James Kudelka's Dora-nominated Against Nature returns to The Citadel

James Kudelka’s Against Nature is remounted May 22-25 2019 and May 29-June 1 2019 at The Citadel in Toronto. (Below is EvidanceRadio's review of the 2016 premiere of the show.)

For ticket infomation go to http://citadelcie.com/against-nature-2019/


Against Nature

Original Cast-- Performers: Alexander Dobson, Laurence Lemieux and Geoffrey Sirett (replaced in the remount by Korin Thomas-Smith)

May 22-25 and May 29-June 1, 2019

Ross Centre for Dance, The Citadel, Toronto


Reviewed by Ted Fox


The Coleman Lemieux & Compagnie music-dance-opera theatre production of Against Nature (A rebours) is based on French writer Joris-Karl Huysmans' novel of the same name, written in 1884. It explores the life of eccentric Jean des des Esceintes (referred to in this work as The Master) who abhors the nineteenth century and leaves his life of Parisian decadence to retreat into the isolation of his country house in Fontenay.


He lives with two servants (dancer Laurence Lemieux and Baritone Geoffrey Sirett). They interact with their master (Bass-Baritone Alexander Dobson), commenting like a Greek chorus on his decadent past, his deteriorating health and his current actions and state of mind.


They morph from being servants from time to time, moving the few props when necessary and interpreting other characters. Lemieux has a striking moment when she morphs into a tortoise onto whose shell the master has set gemstones, their heaviness causing its death. In another sequence, she incarnates Salome and does the famous veil dance. She and Geoffrey Sirett at one point dance in a pushing, pulling, twirling duet, in which they waltz like mechanical dolls, then exhausted, lie side by side, splayed out like marionnettes with no Master operating their strings.

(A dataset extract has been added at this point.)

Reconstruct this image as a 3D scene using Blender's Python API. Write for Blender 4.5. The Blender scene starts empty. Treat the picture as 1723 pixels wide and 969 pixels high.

Director and choreographer James Kudelka uses his dance background to bring out subtle nuances in Dobson's singing of Alex Poch-Goldin's libretto and his own movement vocabulary. Dobson articulates, pauses, and elongates vowels. His body language is triggered by his conjuring up of past memories, and the effects of the Jesuit educuation, sufferings and sexual decadence embedded in his body. It's marvellous to see the many shades of emotions, varying from humorous to dark, crossing over his face. How he sniffs a vial of perfume or registers his bliss as he holds a favorite book is just magical. His interpretation is also influenced by the striking claustrophobic set design and the lighting that conveys a feeling of melancholia.


At the back of the stage is a large portrait of The Master, enclosed within a framed screen, with projection design by Jeremy Mimnagh. As we enter, this portrait looms, one eye lit in an observing stare. Gradually, the image on the screen transforms into birds, a leafless tree, art objects, flowers, his library-- until all becomes more and more abstract and ends with a stark figure, "his face is like clay, lips bloated and dry." We last see The Master on the verge of going back to civilization, where he muses:


"The nobility is dead

Aristocracy is finished

Is there left one man who values

The meaning of a phrase,

The gesture in a painting,

The pattern of his days."


The live music features a trio of three muscians: Steven Philcox (piano), Parmela Attariwala (violin) and Carina Reeves (cello). Composer James Rolfe has used throughout a repetitious playful motif relevant to the resurgence of the Master's memories. For me, the score also has a music hall theme in it. All this while at the same time fully suggesting the mental stress and discomfort experienced by The Master, torn by living a life of isolation in which he is constantly assaulted by the past, and returning to a civiilization he detests


Dance, music, text and theatre were perfectly integrated, resulting in a beautiful hypnotic work, heightened by the intimacy of the performers with the audience within the small theatre in The Citadel.